Queste, tra le altre testimonianze raccolte nell’autunno scorso, tornano oggi utili per capire il clima nel quale sono state celebrate queste elezioni e, a maggior ragione, per comprendere le cifre dei risultati delle elezioni nel Nord: a Leposavić, Lulzim Hetemi, di Vetëvendosje, è stato eletto sindaco con 100 voti; a Kosovska Mitrovica, Erden Atiq, ancora di Vetëvendosje, con 519 voti; a Zubin Potok, Izmir Zeqiri, del PDK (Partito Democratico del Kosovo), con 196 voti; a Zvečan, Ilir Peci, ancora del PDK, con 114 voti. Le stesse cerimonie di giuramento sono state celebrate ben distanti dai capoluoghi, e si sono tenute nei villaggi albanesi dell’entroterra del Nord: Lulzim Hetemi, ha prestato giuramento nell’ufficio locale del villaggio di Šaljska Bistrica; Izmir Zeqiri ha prestato giuramento nel villaggio di Čabra; Ilir Peci nel villaggio di Boljetin/Boletini. Quest’ultima destinazione non è priva di risvolti simbolici di tenore nazionalistico: si tratta infatti del villaggio natio di Isa Boletini, icona del nazionalismo albanese e importante leader militare dell'indipendenza albanese, seppellito il 10 giugno 2015 nel villaggio che ospita anche la sua Kulla, oggi celebrato monumento kosovaro.
Al di là della mera maggioranza numerica dei voti espressi, la cornice di legittimità di tali “sindaci” si situa tra un processo elettorale ampiamente compromesso e un esito elettorale visibilmente surreale. La stampa serba non ha mancato, ovviamente, di fare notare come, affermando l’intenzione di lavorare nell’interesse di tutte le comunità del Kosovo, questi stessi “sindaci” abbiano tuttavia prestato giuramento in albanese. Vivono oggi nel Nord del Kosovo oltre 50 mila serbi, che costituiscono oltre il 90% della popolazione dell’area, a fronte di una affluenza al voto, nelle scorse elezioni amministrative, addirittura inferiore al 4%. La metafora della “presa delle istituzioni” del Nord del Kosovo è ampiamente usata dalla stampa, mentre in una surreale dichiarazione, all’indomani del voto, le autorità dell’autogoverno di Prishtina hanno affermato che «il governo sostiene pienamente le nuove amministrazioni nel loro lavoro al servizio di tutti i cittadini, senza distinzione alcuna».

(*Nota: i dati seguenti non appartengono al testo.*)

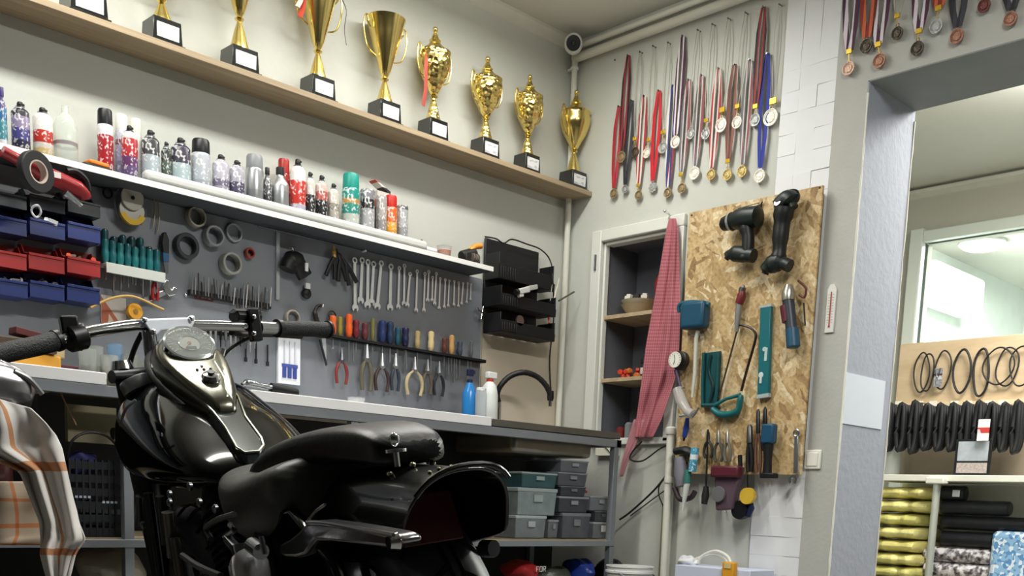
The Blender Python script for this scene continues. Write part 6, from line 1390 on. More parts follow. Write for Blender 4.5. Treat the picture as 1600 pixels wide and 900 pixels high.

Sono i frutti avvelenati del nazionalismo e della contrapposizione etnopolitica, che si riversa non a caso anche sui tavoli della diplomazia. Nel vertice tra il presidente serbo Aleksandar Vučić e il capo dell’autogoverno del Kosovo, Albin Kurti, tenuto lo scorso 2 maggio nell’ambito del dialogo mediato dall’Unione Europea, non si sono fatti passi in avanti sui temi dello statuto e della costituzione della Comunità dei Comuni Serbi del Kosovo, già concordata e approvata nei precedenti accordi del 2013 e del 2015 e ora rigettata dalle autorità kosovare perché «incompatibile con la Costituzione del Kosovo». Ad oggi, il Kosovo non è uno stato riconosciuto dalla comunità internazionale nel suo complesso: sono meno di novanta gli Stati con cui il Kosovo ha relazioni diplomatiche e circa cento quelli che ad oggi hanno riconosciuto l’indipendenza kosovara.